**TASK TO CARRY OUT:**
From the entries below, report how many lines contain the string "this". Give only that number.

*-*-*

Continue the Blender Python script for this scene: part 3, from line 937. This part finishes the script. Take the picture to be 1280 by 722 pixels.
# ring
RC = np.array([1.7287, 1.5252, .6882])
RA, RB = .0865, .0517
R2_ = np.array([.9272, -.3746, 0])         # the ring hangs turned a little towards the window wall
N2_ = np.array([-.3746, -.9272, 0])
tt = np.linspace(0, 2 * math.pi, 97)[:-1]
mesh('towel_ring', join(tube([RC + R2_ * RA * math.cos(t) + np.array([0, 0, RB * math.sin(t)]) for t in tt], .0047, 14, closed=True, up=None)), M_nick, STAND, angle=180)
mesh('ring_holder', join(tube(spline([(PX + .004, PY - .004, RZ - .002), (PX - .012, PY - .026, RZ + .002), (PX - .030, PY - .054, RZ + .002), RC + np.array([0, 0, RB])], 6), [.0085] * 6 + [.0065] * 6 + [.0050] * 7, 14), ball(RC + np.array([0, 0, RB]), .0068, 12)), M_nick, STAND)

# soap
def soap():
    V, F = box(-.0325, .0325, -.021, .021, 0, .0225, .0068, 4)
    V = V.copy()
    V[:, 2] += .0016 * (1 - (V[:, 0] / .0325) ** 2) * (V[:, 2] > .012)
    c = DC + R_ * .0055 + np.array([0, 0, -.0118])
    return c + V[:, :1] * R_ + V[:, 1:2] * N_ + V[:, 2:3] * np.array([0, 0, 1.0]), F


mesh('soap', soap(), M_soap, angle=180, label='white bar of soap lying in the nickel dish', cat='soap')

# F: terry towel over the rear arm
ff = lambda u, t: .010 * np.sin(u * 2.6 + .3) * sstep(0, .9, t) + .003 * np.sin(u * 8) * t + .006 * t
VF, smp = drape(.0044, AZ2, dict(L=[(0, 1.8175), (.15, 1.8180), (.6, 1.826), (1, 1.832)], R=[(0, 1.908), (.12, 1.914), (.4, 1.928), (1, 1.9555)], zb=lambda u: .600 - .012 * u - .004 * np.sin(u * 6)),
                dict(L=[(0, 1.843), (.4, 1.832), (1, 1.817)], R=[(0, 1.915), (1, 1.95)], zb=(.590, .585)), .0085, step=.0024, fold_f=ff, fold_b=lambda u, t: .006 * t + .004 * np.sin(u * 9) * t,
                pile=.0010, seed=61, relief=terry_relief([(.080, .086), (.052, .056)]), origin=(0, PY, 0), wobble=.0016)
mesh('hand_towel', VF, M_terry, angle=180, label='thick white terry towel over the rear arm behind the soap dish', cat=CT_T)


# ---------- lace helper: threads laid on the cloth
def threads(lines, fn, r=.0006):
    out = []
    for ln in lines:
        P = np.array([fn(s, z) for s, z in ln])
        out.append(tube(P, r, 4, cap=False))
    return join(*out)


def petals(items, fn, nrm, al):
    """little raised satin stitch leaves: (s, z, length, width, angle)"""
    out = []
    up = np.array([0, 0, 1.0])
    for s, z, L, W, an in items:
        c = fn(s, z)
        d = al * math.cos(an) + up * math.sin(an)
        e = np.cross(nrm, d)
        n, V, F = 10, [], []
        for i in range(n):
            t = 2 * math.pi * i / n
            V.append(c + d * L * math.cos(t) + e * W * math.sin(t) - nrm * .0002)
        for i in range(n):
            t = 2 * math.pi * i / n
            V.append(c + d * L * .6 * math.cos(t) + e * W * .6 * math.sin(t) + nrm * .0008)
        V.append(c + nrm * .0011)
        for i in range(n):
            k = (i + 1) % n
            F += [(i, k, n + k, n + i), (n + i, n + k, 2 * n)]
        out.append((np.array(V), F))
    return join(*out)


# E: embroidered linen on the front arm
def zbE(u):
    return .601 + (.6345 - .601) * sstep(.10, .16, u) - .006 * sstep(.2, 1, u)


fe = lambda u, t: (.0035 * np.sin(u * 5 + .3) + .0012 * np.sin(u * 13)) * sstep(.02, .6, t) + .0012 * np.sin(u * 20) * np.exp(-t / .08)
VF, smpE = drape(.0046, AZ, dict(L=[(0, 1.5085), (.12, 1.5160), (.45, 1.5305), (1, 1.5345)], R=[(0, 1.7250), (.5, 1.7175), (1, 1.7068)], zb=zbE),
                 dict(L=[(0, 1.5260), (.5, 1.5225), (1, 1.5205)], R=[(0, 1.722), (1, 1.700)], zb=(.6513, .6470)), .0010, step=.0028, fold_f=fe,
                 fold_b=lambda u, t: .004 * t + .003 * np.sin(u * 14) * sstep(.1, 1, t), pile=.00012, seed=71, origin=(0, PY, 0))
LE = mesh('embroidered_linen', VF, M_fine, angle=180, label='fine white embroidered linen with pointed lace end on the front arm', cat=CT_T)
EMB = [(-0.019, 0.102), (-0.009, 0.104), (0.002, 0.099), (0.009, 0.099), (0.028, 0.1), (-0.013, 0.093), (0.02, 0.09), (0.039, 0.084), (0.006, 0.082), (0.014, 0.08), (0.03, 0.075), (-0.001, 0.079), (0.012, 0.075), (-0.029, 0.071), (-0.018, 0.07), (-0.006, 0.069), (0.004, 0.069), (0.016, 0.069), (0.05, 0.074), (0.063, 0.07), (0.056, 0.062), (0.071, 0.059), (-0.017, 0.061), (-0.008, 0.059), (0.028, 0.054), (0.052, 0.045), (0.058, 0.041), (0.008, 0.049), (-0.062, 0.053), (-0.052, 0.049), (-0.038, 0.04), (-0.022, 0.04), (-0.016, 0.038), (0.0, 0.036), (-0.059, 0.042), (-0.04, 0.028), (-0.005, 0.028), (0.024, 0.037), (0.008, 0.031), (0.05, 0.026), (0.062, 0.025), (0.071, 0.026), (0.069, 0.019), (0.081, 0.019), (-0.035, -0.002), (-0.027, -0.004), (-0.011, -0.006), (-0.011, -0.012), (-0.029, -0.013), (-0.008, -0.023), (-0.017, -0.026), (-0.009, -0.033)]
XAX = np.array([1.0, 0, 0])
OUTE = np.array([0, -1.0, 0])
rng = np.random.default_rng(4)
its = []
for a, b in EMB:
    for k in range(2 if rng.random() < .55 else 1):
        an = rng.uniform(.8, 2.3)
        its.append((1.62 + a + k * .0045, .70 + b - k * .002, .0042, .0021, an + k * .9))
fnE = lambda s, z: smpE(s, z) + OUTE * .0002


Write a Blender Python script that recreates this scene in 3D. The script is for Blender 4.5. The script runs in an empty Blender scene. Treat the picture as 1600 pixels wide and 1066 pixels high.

*-*-*

**SOLVED PROBLEM:**
2